“Excuse me, excuse me!” said a young woman as she squirmed in her seat aboard a Blue Line train in Chicago on a cold evening last January. The hands of a stranger groped her inner thighs until the woman sitting next to her slapped his hands away and instructed her, “Let’s move now!”
The two women, one a reporter for Good Day DePaul, (GDD) weaved their way down the crowded aisle to push the passenger intercom button at the far end of the train car. Their call on the emergency system, which is supposed to inform the conductor there is a problem on board, received no response.
Less than a week later, the same GDD reporter who had observed the incident on the train, stood at a Blue Line station and observed a man screaming threats of killing someone on the platform. The young woman pushed the closest emergency button, which ordinarily sounds an alarm to alert a CTA attendant. Once again, the button triggered no response.
When the woman informed the upstairs attendants about the man screaming and that she had pushed the button for help, the attendants responded saying that the alert system can’t be heard from the booth. One attendant, whose identity is also being concealed for protection, stated the button had been “broke(n) (for) a long time.”
As a follow up to the story reported originally by Good Day DePaul, the DePaulia has learned this summer through FOIA responses that the “CTA [did] not report annual numbers for defective emergency call buttons at CTA rail stations and platforms or defective passenger intercom buttons on its trains” from 2006 to February 2012.
Documents released by the CTA confirm that the amount of work orders for repair on Blue Line personal intercom units increased by 440 percent between 2008 and 2011.
The CTA does check for broken personal intercom units on trains through daily and weekly inspections according to Lambrini Lukidis, CTA Media Representative.
Data released by the CTA also illustrated that repair times ranged from less than a day to nearly six months. “In past cases it’s a matter of simply re-booting software and in other cases repairs could take longer,” said Lukidis.

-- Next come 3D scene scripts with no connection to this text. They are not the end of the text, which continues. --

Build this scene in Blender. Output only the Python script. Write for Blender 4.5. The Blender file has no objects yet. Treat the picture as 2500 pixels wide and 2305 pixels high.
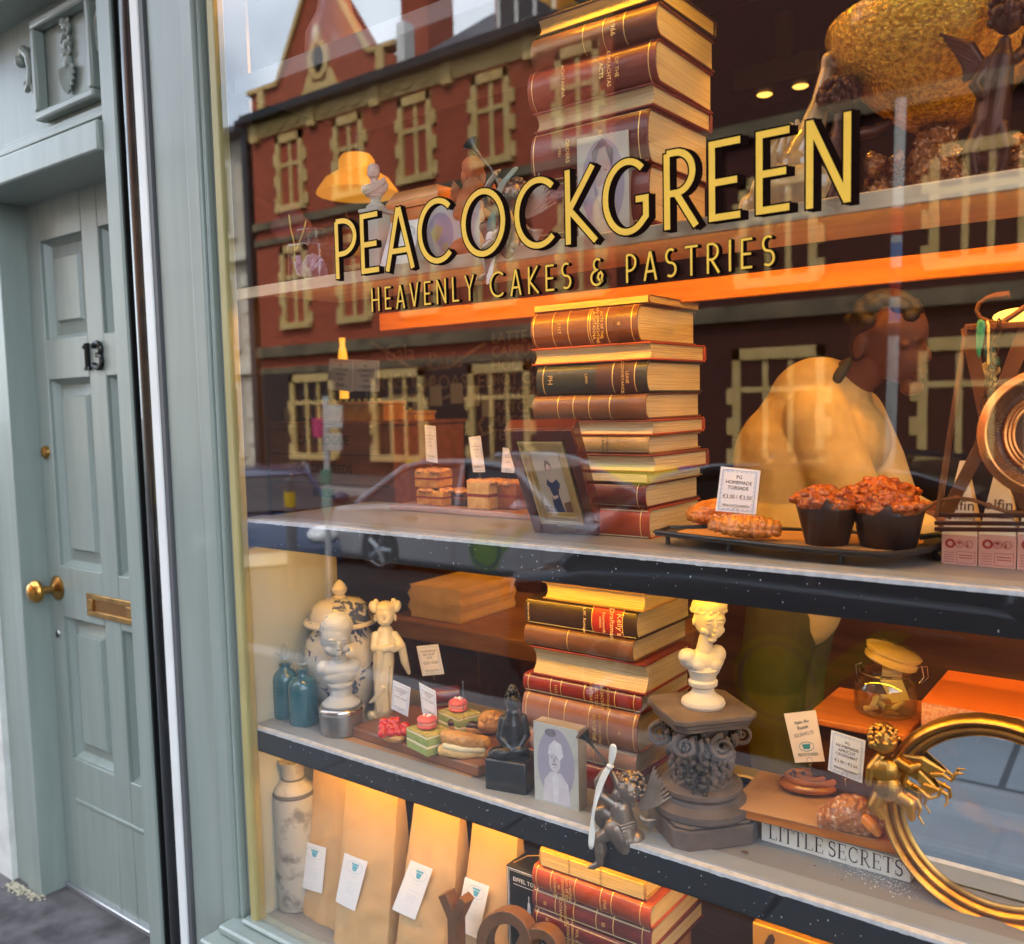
import bpy, math, random
from mathutils import Vector, Matrix, Euler
random.seed(7)
S = bpy.context.scene
COL = S.collection
rad = math.radians
# ---------------------------------------------------------------- camera, world, sun, exposure
CAM = Vector((0, -1.15, 1.5))
_ya, _pi, _ro, _f, _cx, _cy = rad(37.033), rad(4.599), rad(-1.342), 2202.0, 1250.0, 1163.0
_fw = Vector((-math.sin(_ya)*math.cos(_pi), math.cos(_ya)*math.cos(_pi), -math.sin(_pi)))
_r0 = _fw.cross(Vector((0, 0, 1))).normalized(); _u0 = _r0.cross(_fw)
_R = math.cos(_ro)*_r0 + math.sin(_ro)*_u0
_U = -math.sin(_ro)*_r0 + math.cos(_ro)*_u0
cam = bpy.data.objects.new("camera", bpy.data.cameras.new("camera")); COL.objects.link(cam)
cam.matrix_world = Matrix(((_R.x, _U.x, -_fw.x, CAM.x), (_R.y, _U.y, -_fw.y, CAM.y), (_R.z, _U.z, -_fw.z, CAM.z), (0, 0, 0, 1)))
cam.data.lens = 36*_f/2500; cam.data.sensor_width = 36; cam.data.sensor_fit = 'HORIZONTAL'
cam.data.shift_y = (_cy-1152.5)/2500
cam.data.clip_start = 0.02; cam.data.clip_end = 600
cam.data.dof.use_dof = True; cam.data.dof.focus_distance = 1.48; cam.data.dof.aperture_fstop = 4.6
S.camera = cam
S.render.engine = 'CYCLES'
S.cycles.use_denoising = True
S.cycles.max_bounces = 7; S.cycles.diffuse_bounces = 3; S.cycles.glossy_bounces = 4
S.cycles.transmission_bounces = 6; S.cycles.transparent_max_bounces = 24
S.cycles.sample_clamp_indirect = 6; S.cycles.caustics_reflective = False; S.cycles.caustics_refractive = False
S.view_settings.view_transform = 'Standard'; S.view_settings.look = 'None'
S.view_settings.exposure = EXPO = 1.8; S.view_settings.gamma = 1
SUN_EL, SUN_AZ = rad(52), rad(20)      # the sun stands over the shop's roof, behind the facade, and lights the far side of the street
w = bpy.data.worlds.new("World"); S.world = w; w.use_nodes = True
_n = w.node_tree.nodes; _l = w.node_tree.links
_sky = _n.new('ShaderNodeTexSky'); _sky.sky_type = 'NISHITA'; _sky.sun_disc = False
_sky.sun_elevation = SUN_EL; _sky.sun_rotation = SUN_AZ; _sky.dust_density = 2.5; _sky.air_density = 1.2; _sky.ozone_density = 1.0
# broken cloud over the blue
_tc = _n.new('ShaderNodeTexCoord'); _nz = _n.new('ShaderNodeTexNoise'); _nz.inputs['Scale'].default_value = 2.4; _nz.inputs['Detail'].default_value = 8
_rp = _n.new('ShaderNodeValToRGB'); _rp.color_ramp.elements[0].position = .40; _rp.color_ramp.elements[1].position = .66
_mx = _n.new('ShaderNodeMix'); _mx.data_type = 'RGBA'; _mx.inputs['B'].default_value = (12.2, 13.5, 15.0, 1)
_l.new(_tc.outputs['Generated'], _nz.inputs['Vector']); _l.new(_nz.outputs['Fac'], _rp.inputs['Fac'])
_l.new(_rp.outputs['Color'], _mx.inputs['Factor']); _l.new(_sky.outputs['Color'], _mx.inputs['A'])
_l.new(_mx.outputs['Result'], _n['Background'].inputs['Color'])
_n['Background'].inputs['Strength'].default_value = 0.15
sun = bpy.data.objects.new("sun", bpy.data.lights.new("sun", 'SUN')); COL.objects.link(sun)
sun.data.energy = 2.0; sun.data.angle = rad(9); sun.data.color = (1, .93, .82)
_sd = Vector((math.sin(SUN_AZ)*math.cos(SUN_EL), math.cos(SUN_AZ)*math.cos(SUN_EL), math.sin(SUN_EL)))
sun.rotation_euler = _sd.to_track_quat('Z', 'Y').to_euler()
# ---------------------------------------------------------------- from the survey picture to metres (x along the facade, y into the shop, z up)
def ray(dx, dy):
    a, b = (dx*1.2475-_cx)/_f, (dy*1.2475-_cy)/_f
    return _R*a - _U*b + _fw
def P(dx, dy, Y): d = ray(dx, dy); return CAM + d*((Y-CAM.y)/d.y)
def Z(dx, dy, z): d = ray(dx, dy); return CAM + d*((z-CAM.z)/d.z)
def X(dx, dy, x): d = ray(dx, dy); return CAM + d*((x-CAM.x)/d.x)
def mpp(p): return (Vector(p)-CAM).dot(_fw)*1.2475/_f
# ---------------------------------------------------------------- materials
MATS = {}
def mat(name, col, rough=.5, metal=0., spec=.5, col2=None, nscale=8., bump=0., bscale=30., emis=None, estr=0., alpha=1., trans=0., ior=1.45, coat=0., stretch=None, detail=6., lo=.35, hi=.7, sss=0.):
    if name in MATS: return MATS[name]
    m = bpy.data.materials.new(name); m.use_nodes = True; MATS[name] = m
    n, l = m.node_tree.nodes, m.node_tree.links; b = n['Principled BSDF']
    c4 = lambda c: (c[0], c[1], c[2], 1)
    b.inputs['Base Color'].default_value = c4(col); b.inputs['Roughness'].default_value = rough; b.inputs['Metallic'].default_value = metal
    b.inputs['Specular IOR Level'].default_value = spec; b.inputs['IOR'].default_value = ior; b.inputs['Coat Weight'].default_value = coat
    b.inputs['Transmission Weight'].default_value = trans; b.inputs['Alpha'].default_value = alpha
    if emis: b.inputs['Emission Color'].default_value = c4(emis); b.inputs['Emission Strength'].default_value = estr
    if col2 or bump:
        tc = n.new('ShaderNodeTexCoord'); src = tc.outputs['Object']
        if stretch:
            mp = n.new('ShaderNodeMapping'); mp.inputs['Scale'].default_value = stretch; l.new(src, mp.inputs['Vector']); src = mp.outputs['Vector']
        if col2:
            t = n.new('ShaderNodeTexNoise'); t.inputs['Scale'].default_value = nscale; t.inputs['Detail'].default_value = detail
            r = n.new('ShaderNodeValToRGB'); r.color_ramp.elements[0].position = lo; r.color_ramp.elements[1].position = hi
            r.color_ramp.elements[0].color = c4(col); r.color_ramp.elements[1].color = c4(col2)
            l.new(src, t.inputs['Vector']); l.new(t.outputs['Fac'], r.inputs['Fac']); l.new(r.outputs['Color'], b.inputs['Base Color'])
        if bump:
            t2 = n.new('ShaderNodeTexNoise'); t2.inputs['Scale'].default_value = bscale; t2.inputs['Detail'].default_value = 5
            bp = n.new('ShaderNodeBump'); bp.inputs['Strength'].default_value = bump; bp.inputs['Distance'].default_value = .004
            l.new(src, t2.inputs['Vector']); l.new(t2.outputs['Fac'], bp.inputs['Height']); l.new(bp.outputs['Normal'], b.inputs['Normal'])
    return m
def glassy(name, tint=(1, 1, 1), gain=1.0, base=0.0, rough=0.0):
    """clear sheet: see-through with a mirror reflection that grows towards grazing angles"""
    if name in MATS: return MATS[name]
    m = bpy.data.materials.new(name); m.use_nodes = True; MATS[name] = m
    n, l = m.node_tree.nodes, m.node_tree.links; n.remove(n['Principled BSDF'])
    t = n.new('ShaderNodeBsdfTransparent'); t.inputs['Color'].default_value = (*tint, 1)
    g = n.new('ShaderNodeBsdfGlossy'); g.inputs['Roughness'].default_value = rough
    f = n.new('ShaderNodeFresnel'); ge = n.new('ShaderNodeNewGeometry'); io = n.new('ShaderNodeMapRange')
    io.inputs['To Min'].default_value = 1.5; io.inputs['To Max'].default_value = 1/1.5; l.new(ge.outputs['Backfacing'], io.inputs['Value']); l.new(io.outputs[0], f.inputs['IOR'])
    k = n.new('ShaderNodeMath'); k.operation = 'MULTIPLY_ADD'; k.inputs[1].default_value = gain; k.inputs[2].default_value = base; k.use_clamp = True
    x = n.new('ShaderNodeMixShader')
    l.new(f.outputs[0], k.inputs[0]); l.new(k.outputs[0], x.inputs[0]); l.new(t.outputs[0], x.inputs[1]); l.new(g.outputs[0], x.inputs[2])
    l.new(x.outputs[0], n['Material Output'].inputs['Surface'])
    return m
def emit(name, col, s):
    if name in MATS: return MATS[name]
    return mat(name, (.02, .02, .02), emis=col, estr=s)
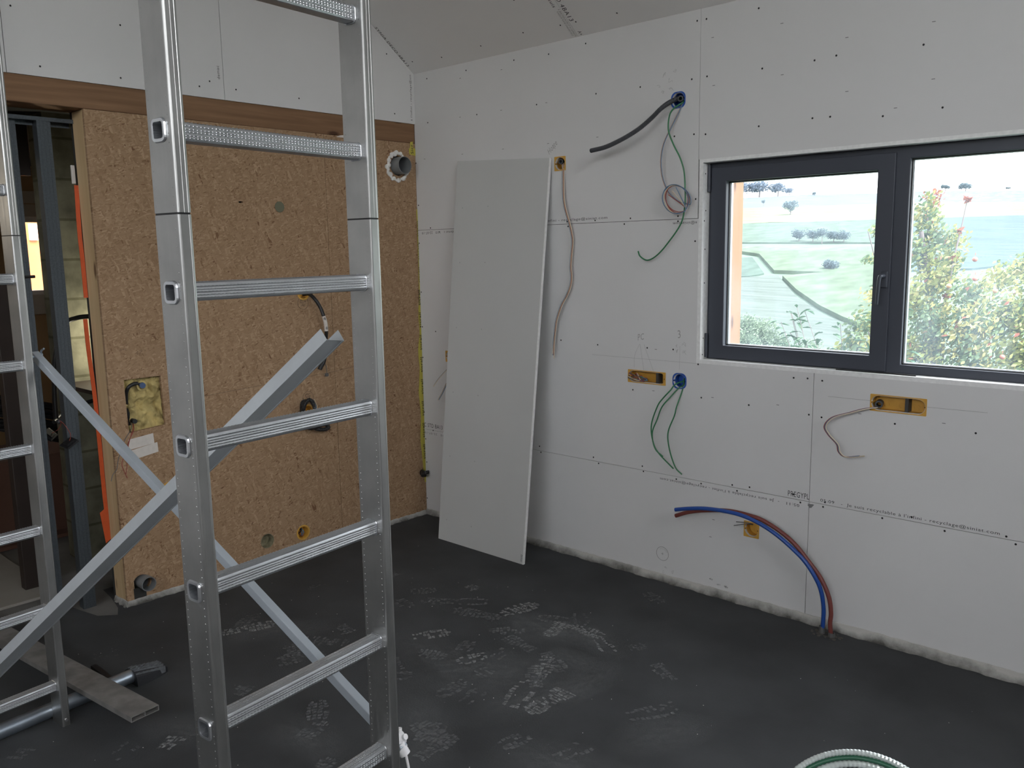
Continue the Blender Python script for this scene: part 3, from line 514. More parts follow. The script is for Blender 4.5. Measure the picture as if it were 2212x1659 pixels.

Though the CTA says it does not have electronic data for defective emergency call buttons on platforms in years prior to 2010, records do report 77 orders for repair were made between 2011 and March 2012.
In an effort to improve security, the CTA announced “a fast-track initiative” to install 1,800 surveillance cameras at 78 stations in June 2011. The initiative was completed in November 2011, six weeks ahead of its scheduled completion date.
The cameras have assisted police with 144 arrests associated with crime incidents and have contributed to the “prosecution and conviction of at least eight (8) individuals,” according to a statement in response to FOIA requests.
The data also confirmed that as of April 2012, Green Line Stations are the only locations that had working monitor screens making camera footage visible to CTA attendants.
But crime “can happen anywhere,” said Samantha Montcalm, a downtown college student and frequent CTA rider who was sexually assaulted at the Blue Line Jackson station. Though she reacted quickly and a few other people on the platform noticed, there was no response by CTA personnel.
“An emergency button didn’t even come into my mind at the moment,” she says recalling herself trembling as she proceeded to board the next train. “If someone would have seen that maybe they would have gotten the guy,” said Montcalm who was surprised that CTA attendants cannot see the video captured by security cameras.
Several video surveillance monitors have been removed in recent months since April when the original report by Good Day DePaul revealed a number of the monitors at Blue Line stations had blank screens.
The CTA stated it has not kept records of work orders requesting maintenance of camera monitors. “Because the system was being installed by contractors during 2011, any repair work on the cameras and monitors were performed under warranty, and no work orders were generated during the time period requested,” said the CTA in response to requests for information.
Though most CTA attendants cannot see video footage taken by surveillance cameras, personnel at a central Control Center watch the video in real time. Cameras do not have the capability of picking up audio so are only effective for crime incidents that are visible and may exclude some forms of assaults, threats, or harassment.
A 2009 study conducted by the Roger’s Park Young Women Action Team (YWAT) in Chicago found that 52 percent of respondents have been sexually harassed and 13 percent have been sexually assaulted on the CTA.
Forty-four percent have witnessed an incident of sexual harassment or assault, but 78 percent of those did not get involved or try to stop the incident.
The majority of respondents surveyed felt that improved safety amenities including intercoms and emergency systems would help reduce crime incidents.
A request for information regarding how many employees watch the surveillance monitors and how many screens they are responsible for monitoring at the Control Center was denied.
The CTA stated it is exempt from having to give out such information under a section of the Freedom of Information Act that relates to “security measures that are designed to identify, prevent or respond to potential attacks upon a community’s population or systems…”
In 2010, before many of the new cameras had been installed, FOIA data from the Chicago Police Department received by the Chicago Sun-Times showed robberies had increased by 77 percent between 2006 and 2009.
(A version of this story aired on Good Day DePaul, February 13, and has since been updated).